>> Start DATA EXTRACT
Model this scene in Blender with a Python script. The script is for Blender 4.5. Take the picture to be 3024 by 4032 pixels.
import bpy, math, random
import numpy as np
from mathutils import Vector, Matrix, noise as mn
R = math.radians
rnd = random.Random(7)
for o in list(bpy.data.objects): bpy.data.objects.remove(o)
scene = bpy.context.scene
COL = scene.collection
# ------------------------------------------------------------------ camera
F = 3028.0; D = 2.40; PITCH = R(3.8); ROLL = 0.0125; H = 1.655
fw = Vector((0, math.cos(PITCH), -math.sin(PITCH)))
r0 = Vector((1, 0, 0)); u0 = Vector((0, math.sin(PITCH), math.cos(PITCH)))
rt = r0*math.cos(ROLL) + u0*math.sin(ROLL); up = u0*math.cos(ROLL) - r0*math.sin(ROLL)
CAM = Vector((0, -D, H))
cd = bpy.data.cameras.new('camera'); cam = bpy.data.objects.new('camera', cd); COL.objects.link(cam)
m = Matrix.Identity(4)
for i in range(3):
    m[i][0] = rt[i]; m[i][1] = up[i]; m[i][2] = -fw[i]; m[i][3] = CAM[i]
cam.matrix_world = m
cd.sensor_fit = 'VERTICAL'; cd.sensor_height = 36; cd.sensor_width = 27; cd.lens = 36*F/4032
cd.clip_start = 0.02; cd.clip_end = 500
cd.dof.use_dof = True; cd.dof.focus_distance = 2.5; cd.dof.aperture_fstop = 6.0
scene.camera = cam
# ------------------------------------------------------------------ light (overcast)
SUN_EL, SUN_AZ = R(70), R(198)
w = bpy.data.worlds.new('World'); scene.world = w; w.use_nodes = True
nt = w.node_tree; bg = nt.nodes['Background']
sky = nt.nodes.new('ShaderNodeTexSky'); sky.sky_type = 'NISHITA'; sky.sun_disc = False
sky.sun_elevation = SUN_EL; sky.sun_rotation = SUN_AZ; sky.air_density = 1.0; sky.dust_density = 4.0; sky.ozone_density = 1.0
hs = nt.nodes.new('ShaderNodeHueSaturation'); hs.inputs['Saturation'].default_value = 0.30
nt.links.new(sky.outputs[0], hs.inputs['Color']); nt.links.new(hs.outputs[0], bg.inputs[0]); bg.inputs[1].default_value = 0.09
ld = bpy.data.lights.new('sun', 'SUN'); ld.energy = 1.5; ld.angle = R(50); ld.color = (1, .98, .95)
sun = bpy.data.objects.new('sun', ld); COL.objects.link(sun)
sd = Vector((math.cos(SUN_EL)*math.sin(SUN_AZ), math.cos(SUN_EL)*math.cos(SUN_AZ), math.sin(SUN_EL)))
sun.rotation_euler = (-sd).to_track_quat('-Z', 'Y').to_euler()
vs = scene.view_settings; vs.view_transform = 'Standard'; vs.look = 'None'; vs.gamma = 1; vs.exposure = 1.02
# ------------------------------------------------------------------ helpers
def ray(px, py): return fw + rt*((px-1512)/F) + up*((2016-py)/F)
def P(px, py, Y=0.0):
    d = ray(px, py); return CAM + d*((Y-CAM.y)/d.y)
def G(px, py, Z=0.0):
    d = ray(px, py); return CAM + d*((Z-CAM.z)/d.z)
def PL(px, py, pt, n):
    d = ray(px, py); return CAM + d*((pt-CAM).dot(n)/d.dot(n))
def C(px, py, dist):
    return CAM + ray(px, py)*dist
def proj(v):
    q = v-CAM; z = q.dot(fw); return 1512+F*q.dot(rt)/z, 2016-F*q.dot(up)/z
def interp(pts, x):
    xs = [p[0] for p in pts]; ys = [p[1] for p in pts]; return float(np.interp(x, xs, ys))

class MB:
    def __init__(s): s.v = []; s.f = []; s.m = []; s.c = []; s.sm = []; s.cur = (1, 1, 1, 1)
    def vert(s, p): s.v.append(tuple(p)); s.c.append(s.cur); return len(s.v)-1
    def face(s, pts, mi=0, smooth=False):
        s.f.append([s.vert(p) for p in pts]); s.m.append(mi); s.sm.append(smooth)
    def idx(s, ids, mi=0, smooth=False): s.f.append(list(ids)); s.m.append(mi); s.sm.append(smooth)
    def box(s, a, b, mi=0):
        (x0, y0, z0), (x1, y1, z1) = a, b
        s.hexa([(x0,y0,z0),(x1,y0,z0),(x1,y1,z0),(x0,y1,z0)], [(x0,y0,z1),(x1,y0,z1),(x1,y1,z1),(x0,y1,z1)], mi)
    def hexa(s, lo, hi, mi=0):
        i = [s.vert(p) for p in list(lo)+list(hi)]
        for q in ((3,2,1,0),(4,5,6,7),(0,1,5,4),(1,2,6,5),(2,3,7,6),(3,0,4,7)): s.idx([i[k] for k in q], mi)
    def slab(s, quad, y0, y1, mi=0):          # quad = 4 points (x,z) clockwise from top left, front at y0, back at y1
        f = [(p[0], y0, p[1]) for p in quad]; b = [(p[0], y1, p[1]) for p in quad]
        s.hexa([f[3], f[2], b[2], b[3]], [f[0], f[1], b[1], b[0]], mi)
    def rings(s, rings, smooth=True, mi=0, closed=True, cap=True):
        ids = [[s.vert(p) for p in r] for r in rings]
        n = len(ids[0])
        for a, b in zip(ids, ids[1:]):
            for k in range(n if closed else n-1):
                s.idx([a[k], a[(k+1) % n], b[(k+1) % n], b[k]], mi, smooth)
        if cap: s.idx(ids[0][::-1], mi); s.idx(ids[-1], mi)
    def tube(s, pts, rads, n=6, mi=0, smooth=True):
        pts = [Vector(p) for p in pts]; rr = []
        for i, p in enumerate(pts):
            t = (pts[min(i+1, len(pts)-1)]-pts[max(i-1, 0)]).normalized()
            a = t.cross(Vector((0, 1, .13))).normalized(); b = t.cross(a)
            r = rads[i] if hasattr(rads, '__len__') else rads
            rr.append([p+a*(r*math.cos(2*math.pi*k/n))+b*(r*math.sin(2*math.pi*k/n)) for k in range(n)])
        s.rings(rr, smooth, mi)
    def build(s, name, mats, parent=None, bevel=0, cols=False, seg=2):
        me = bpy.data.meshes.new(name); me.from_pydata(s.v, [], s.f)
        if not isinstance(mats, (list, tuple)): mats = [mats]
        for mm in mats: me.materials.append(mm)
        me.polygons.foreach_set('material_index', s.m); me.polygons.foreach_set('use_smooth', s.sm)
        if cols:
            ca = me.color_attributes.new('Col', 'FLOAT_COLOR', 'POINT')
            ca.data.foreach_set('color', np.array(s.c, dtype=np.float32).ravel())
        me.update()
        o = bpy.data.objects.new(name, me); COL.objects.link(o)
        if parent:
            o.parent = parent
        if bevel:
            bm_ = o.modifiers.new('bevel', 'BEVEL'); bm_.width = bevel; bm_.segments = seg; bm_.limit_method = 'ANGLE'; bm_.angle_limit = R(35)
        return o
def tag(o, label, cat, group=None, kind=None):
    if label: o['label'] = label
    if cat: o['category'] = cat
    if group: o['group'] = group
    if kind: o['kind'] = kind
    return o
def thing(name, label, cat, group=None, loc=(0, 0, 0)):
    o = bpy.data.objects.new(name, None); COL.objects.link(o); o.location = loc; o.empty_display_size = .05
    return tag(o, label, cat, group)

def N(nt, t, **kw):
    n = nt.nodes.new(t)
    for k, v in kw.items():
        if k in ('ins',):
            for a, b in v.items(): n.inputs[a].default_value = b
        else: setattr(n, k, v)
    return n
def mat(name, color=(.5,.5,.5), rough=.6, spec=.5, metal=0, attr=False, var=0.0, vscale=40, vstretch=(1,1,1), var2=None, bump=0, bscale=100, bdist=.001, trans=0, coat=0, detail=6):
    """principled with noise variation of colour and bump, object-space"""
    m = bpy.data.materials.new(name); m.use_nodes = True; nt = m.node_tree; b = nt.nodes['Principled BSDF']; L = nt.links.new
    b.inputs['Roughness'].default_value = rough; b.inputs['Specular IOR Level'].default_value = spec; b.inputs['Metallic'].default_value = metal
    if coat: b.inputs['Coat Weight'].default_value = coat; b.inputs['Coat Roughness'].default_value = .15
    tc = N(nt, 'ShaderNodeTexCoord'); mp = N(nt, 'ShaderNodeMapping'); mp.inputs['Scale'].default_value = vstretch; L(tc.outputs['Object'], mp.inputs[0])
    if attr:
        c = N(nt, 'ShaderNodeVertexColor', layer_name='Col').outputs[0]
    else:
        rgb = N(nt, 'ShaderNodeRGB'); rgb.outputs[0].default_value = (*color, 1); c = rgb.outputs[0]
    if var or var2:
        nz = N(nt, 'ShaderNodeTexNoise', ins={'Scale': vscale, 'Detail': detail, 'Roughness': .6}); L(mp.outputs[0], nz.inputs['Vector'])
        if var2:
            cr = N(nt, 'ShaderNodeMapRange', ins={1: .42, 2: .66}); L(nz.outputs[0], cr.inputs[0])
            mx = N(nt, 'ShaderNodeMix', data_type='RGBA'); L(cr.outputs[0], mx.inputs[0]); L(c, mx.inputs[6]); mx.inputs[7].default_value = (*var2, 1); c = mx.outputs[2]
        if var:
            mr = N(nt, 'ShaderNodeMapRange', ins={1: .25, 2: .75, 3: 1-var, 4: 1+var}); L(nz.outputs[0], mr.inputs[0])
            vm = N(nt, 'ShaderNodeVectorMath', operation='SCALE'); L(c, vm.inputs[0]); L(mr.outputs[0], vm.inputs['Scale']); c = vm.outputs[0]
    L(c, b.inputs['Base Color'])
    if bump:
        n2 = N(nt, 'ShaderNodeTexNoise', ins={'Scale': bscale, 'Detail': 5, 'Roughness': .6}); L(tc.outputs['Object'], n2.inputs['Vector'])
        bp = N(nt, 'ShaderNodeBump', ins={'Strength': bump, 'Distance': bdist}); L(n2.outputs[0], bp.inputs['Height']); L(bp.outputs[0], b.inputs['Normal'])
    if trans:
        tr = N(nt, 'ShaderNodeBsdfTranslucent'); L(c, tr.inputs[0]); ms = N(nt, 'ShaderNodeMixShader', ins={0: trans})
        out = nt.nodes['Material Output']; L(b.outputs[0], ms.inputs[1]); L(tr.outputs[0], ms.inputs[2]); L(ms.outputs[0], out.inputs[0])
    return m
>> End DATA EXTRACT
*PROBLEM DETAILS*: State the count of lines that contain the string "scene". Nothing else is needed.

*WRITTEN SOLUTION*: 6